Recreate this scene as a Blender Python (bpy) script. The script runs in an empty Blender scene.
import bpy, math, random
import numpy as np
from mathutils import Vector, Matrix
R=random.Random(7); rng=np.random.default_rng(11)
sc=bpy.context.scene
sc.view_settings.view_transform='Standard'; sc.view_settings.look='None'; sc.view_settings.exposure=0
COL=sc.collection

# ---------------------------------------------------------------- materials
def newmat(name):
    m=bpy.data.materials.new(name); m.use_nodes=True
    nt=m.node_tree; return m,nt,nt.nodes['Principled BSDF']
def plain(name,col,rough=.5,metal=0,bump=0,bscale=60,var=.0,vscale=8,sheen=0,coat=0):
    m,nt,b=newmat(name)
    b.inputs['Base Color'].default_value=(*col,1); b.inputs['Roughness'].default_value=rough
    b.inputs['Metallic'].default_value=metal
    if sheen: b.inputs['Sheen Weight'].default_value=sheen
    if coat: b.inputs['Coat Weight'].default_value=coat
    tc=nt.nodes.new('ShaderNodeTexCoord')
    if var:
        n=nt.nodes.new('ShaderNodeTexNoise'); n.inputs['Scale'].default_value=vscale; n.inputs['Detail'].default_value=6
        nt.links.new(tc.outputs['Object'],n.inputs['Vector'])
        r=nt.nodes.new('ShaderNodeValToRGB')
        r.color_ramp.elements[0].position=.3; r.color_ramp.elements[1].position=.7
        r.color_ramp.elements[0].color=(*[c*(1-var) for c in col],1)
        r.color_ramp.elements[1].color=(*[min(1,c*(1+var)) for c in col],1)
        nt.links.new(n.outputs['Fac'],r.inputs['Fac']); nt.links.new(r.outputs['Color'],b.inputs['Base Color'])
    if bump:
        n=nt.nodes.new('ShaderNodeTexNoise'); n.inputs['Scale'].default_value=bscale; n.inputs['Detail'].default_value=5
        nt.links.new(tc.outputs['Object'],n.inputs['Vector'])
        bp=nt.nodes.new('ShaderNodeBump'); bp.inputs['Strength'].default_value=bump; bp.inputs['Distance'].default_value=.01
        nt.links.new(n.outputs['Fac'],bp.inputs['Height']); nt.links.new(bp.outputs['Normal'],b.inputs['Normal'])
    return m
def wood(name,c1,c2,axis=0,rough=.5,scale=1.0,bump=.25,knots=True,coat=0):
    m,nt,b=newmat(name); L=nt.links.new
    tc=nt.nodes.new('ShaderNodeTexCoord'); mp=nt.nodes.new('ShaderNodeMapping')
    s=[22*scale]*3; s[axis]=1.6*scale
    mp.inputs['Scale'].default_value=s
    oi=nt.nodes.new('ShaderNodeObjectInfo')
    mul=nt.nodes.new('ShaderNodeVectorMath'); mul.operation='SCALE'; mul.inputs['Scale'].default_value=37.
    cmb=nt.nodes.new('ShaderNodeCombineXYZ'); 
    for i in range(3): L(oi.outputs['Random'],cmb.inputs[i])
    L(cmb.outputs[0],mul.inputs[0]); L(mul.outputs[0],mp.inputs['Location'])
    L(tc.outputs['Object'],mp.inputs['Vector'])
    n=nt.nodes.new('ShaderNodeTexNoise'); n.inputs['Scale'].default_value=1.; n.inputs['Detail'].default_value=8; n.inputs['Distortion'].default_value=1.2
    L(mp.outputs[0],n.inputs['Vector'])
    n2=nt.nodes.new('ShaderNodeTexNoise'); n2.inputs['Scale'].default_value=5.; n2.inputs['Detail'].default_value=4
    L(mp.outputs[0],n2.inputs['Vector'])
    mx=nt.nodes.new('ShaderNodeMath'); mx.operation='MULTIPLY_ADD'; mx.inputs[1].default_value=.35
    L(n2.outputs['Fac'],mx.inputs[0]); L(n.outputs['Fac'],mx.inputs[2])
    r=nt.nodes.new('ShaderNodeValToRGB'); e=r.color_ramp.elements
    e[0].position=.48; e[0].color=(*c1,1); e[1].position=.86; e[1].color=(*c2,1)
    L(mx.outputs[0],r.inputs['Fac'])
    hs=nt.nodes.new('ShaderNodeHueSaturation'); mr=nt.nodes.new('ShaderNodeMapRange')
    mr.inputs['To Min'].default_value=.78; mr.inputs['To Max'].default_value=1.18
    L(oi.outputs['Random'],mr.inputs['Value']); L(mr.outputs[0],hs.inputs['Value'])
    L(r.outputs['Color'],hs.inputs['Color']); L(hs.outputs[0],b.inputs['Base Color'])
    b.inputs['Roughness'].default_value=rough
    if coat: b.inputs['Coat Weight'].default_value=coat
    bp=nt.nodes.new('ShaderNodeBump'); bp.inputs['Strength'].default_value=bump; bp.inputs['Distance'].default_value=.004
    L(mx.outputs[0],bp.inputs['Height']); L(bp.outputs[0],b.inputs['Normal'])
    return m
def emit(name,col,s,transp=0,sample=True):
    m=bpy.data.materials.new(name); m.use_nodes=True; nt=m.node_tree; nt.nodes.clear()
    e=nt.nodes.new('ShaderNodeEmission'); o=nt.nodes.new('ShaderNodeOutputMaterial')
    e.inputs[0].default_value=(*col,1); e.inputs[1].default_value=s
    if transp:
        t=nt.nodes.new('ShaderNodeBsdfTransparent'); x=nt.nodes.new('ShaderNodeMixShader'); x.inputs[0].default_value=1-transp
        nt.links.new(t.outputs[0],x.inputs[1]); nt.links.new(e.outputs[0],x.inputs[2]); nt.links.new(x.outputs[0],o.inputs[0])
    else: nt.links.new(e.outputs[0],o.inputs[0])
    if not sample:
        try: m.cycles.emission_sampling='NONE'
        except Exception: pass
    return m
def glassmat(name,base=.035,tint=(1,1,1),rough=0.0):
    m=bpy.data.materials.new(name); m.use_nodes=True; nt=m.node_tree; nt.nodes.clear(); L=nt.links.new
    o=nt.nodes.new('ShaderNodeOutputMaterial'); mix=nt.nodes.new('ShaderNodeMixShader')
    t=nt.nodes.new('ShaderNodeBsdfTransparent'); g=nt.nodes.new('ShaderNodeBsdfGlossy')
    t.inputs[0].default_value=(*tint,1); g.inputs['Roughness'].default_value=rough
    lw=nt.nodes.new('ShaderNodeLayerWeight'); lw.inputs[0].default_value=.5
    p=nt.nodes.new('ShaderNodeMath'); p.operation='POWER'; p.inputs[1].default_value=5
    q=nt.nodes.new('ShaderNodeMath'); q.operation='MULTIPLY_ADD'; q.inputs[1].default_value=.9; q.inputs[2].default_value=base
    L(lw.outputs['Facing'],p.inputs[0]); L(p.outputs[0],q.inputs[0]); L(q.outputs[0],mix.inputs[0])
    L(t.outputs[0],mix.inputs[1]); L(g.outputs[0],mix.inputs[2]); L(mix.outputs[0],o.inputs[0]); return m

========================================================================

*WHAT IS EXPECTED*.
Reproduce the material exactly, with every line intact.

*OUTPUT*.
Recreate this scene as a Blender Python (bpy) script. The script runs in an empty Blender scene.
import bpy, math, random
import numpy as np
from mathutils import Vector, Matrix
R=random.Random(7); rng=np.random.default_rng(11)
sc=bpy.context.scene
sc.view_settings.view_transform='Standard'; sc.view_settings.look='None'; sc.view_settings.exposure=0
COL=sc.collection

# ---------------------------------------------------------------- materials
def newmat(name):
    m=bpy.data.materials.new(name); m.use_nodes=True
    nt=m.node_tree; return m,nt,nt.nodes['Principled BSDF']
def plain(name,col,rough=.5,metal=0,bump=0,bscale=60,var=.0,vscale=8,sheen=0,coat=0):
    m,nt,b=newmat(name)
    b.inputs['Base Color'].default_value=(*col,1); b.inputs['Roughness'].default_value=rough
    b.inputs['Metallic'].default_value=metal
    if sheen: b.inputs['Sheen Weight'].default_value=sheen
    if coat: b.inputs['Coat Weight'].default_value=coat
    tc=nt.nodes.new('ShaderNodeTexCoord')
    if var:
        n=nt.nodes.new('ShaderNodeTexNoise'); n.inputs['Scale'].default_value=vscale; n.inputs['Detail'].default_value=6
        nt.links.new(tc.outputs['Object'],n.inputs['Vector'])
        r=nt.nodes.new('ShaderNodeValToRGB')
        r.color_ramp.elements[0].position=.3; r.color_ramp.elements[1].position=.7
        r.color_ramp.elements[0].color=(*[c*(1-var) for c in col],1)
        r.color_ramp.elements[1].color=(*[min(1,c*(1+var)) for c in col],1)
        nt.links.new(n.outputs['Fac'],r.inputs['Fac']); nt.links.new(r.outputs['Color'],b.inputs['Base Color'])
    if bump:
        n=nt.nodes.new('ShaderNodeTexNoise'); n.inputs['Scale'].default_value=bscale; n.inputs['Detail'].default_value=5
        nt.links.new(tc.outputs['Object'],n.inputs['Vector'])
        bp=nt.nodes.new('ShaderNodeBump'); bp.inputs['Strength'].default_value=bump; bp.inputs['Distance'].default_value=.01
        nt.links.new(n.outputs['Fac'],bp.inputs['Height']); nt.links.new(bp.outputs['Normal'],b.inputs['Normal'])
    return m
def wood(name,c1,c2,axis=0,rough=.5,scale=1.0,bump=.25,knots=True,coat=0):
    m,nt,b=newmat(name); L=nt.links.new
    tc=nt.nodes.new('ShaderNodeTexCoord'); mp=nt.nodes.new('ShaderNodeMapping')
    s=[22*scale]*3; s[axis]=1.6*scale
    mp.inputs['Scale'].default_value=s
    oi=nt.nodes.new('ShaderNodeObjectInfo')
    mul=nt.nodes.new('ShaderNodeVectorMath'); mul.operation='SCALE'; mul.inputs['Scale'].default_value=37.
    cmb=nt.nodes.new('ShaderNodeCombineXYZ'); 
    for i in range(3): L(oi.outputs['Random'],cmb.inputs[i])
    L(cmb.outputs[0],mul.inputs[0]); L(mul.outputs[0],mp.inputs['Location'])
    L(tc.outputs['Object'],mp.inputs['Vector'])
    n=nt.nodes.new('ShaderNodeTexNoise'); n.inputs['Scale'].default_value=1.; n.inputs['Detail'].default_value=8; n.inputs['Distortion'].default_value=1.2
    L(mp.outputs[0],n.inputs['Vector'])
    n2=nt.nodes.new('ShaderNodeTexNoise'); n2.inputs['Scale'].default_value=5.; n2.inputs['Detail'].default_value=4
    L(mp.outputs[0],n2.inputs['Vector'])
    mx=nt.nodes.new('ShaderNodeMath'); mx.operation='MULTIPLY_ADD'; mx.inputs[1].default_value=.35
    L(n2.outputs['Fac'],mx.inputs[0]); L(n.outputs['Fac'],mx.inputs[2])
    r=nt.nodes.new('ShaderNodeValToRGB'); e=r.color_ramp.elements
    e[0].position=.48; e[0].color=(*c1,1); e[1].position=.86; e[1].color=(*c2,1)
    L(mx.outputs[0],r.inputs['Fac'])
    hs=nt.nodes.new('ShaderNodeHueSaturation'); mr=nt.nodes.new('ShaderNodeMapRange')
    mr.inputs['To Min'].default_value=.78; mr.inputs['To Max'].default_value=1.18
    L(oi.outputs['Random'],mr.inputs['Value']); L(mr.outputs[0],hs.inputs['Value'])
    L(r.outputs['Color'],hs.inputs['Color']); L(hs.outputs[0],b.inputs['Base Color'])
    b.inputs['Roughness'].default_value=rough
    if coat: b.inputs['Coat Weight'].default_value=coat
    bp=nt.nodes.new('ShaderNodeBump'); bp.inputs['Strength'].default_value=bump; bp.inputs['Distance'].default_value=.004
    L(mx.outputs[0],bp.inputs['Height']); L(bp.outputs[0],b.inputs['Normal'])
    return m
def emit(name,col,s,transp=0,sample=True):
    m=bpy.data.materials.new(name); m.use_nodes=True; nt=m.node_tree; nt.nodes.clear()
    e=nt.nodes.new('ShaderNodeEmission'); o=nt.nodes.new('ShaderNodeOutputMaterial')
    e.inputs[0].default_value=(*col,1); e.inputs[1].default_value=s
    if transp:
        t=nt.nodes.new('ShaderNodeBsdfTransparent'); x=nt.nodes.new('ShaderNodeMixShader'); x.inputs[0].default_value=1-transp
        nt.links.new(t.outputs[0],x.inputs[1]); nt.links.new(e.outputs[0],x.inputs[2]); nt.links.new(x.outputs[0],o.inputs[0])
    else: nt.links.new(e.outputs[0],o.inputs[0])
    if not sample:
        try: m.cycles.emission_sampling='NONE'
        except Exception: pass
    return m
def glassmat(name,base=.035,tint=(1,1,1),rough=0.0):
    m=bpy.data.materials.new(name); m.use_nodes=True; nt=m.node_tree; nt.nodes.clear(); L=nt.links.new
    o=nt.nodes.new('ShaderNodeOutputMaterial'); mix=nt.nodes.new('ShaderNodeMixShader')
    t=nt.nodes.new('ShaderNodeBsdfTransparent'); g=nt.nodes.new('ShaderNodeBsdfGlossy')
    t.inputs[0].default_value=(*tint,1); g.inputs['Roughness'].default_value=rough
    lw=nt.nodes.new('ShaderNodeLayerWeight'); lw.inputs[0].default_value=.5
    p=nt.nodes.new('ShaderNodeMath'); p.operation='POWER'; p.inputs[1].default_value=5
    q=nt.nodes.new('ShaderNodeMath'); q.operation='MULTIPLY_ADD'; q.inputs[1].default_value=.9; q.inputs[2].default_value=base
    L(lw.outputs['Facing'],p.inputs[0]); L(p.outputs[0],q.inputs[0]); L(q.outputs[0],mix.inputs[0])
    L(t.outputs[0],mix.inputs[1]); L(g.outputs[0],mix.inputs[2]); L(mix.outputs[0],o.inputs[0]); return m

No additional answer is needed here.